In Sweden paying for sex is a crime punishable with a possible six-month jail sentence or a hefty income-linked fine. Perhaps the worst penalty for errant Swedish males is the official court summons addressed to the family home; an embarrassment that has ruptured many marriages. In Denmark, by contrast, prostitution has been decriminalised.

[…]Denmark, proud of its tolerant traditions, has allowed the hippy colony of Christiania to flourish in the heart of Copenhagen since the 1970s. Now Swedish teenagers are taking taxis over the bridge, stopping off at the settlement, stocking up on marijuana, and driving back home.

The true flashpoint is prostitution. Nothing better highlights how the model Scandinavian societies are now at odds over the correct road to Utopia.

Of course Denmark is no libertopia.

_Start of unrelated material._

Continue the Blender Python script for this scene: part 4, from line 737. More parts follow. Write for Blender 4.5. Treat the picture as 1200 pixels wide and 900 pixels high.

It’s personal income tax rate is among the highest among developed nations.

However, in this un-free world, the libertarian dilemma is not where one finds freedom but where one finds the freedoms most important to him or her. In my view, paying a little more tax but getting extensive personal freedoms as well as almost complete freedom of speech is a good bargain. Thus, I tend to think of countries like Netherlands, Denmark, Switzerland and Iceland as more libertarian than the USA. The first three of these also have strong laws that favor the right to die and to refuse treatment.

On the other hand, I have given up all hopes about France and England, which are getting more Orwellian every day.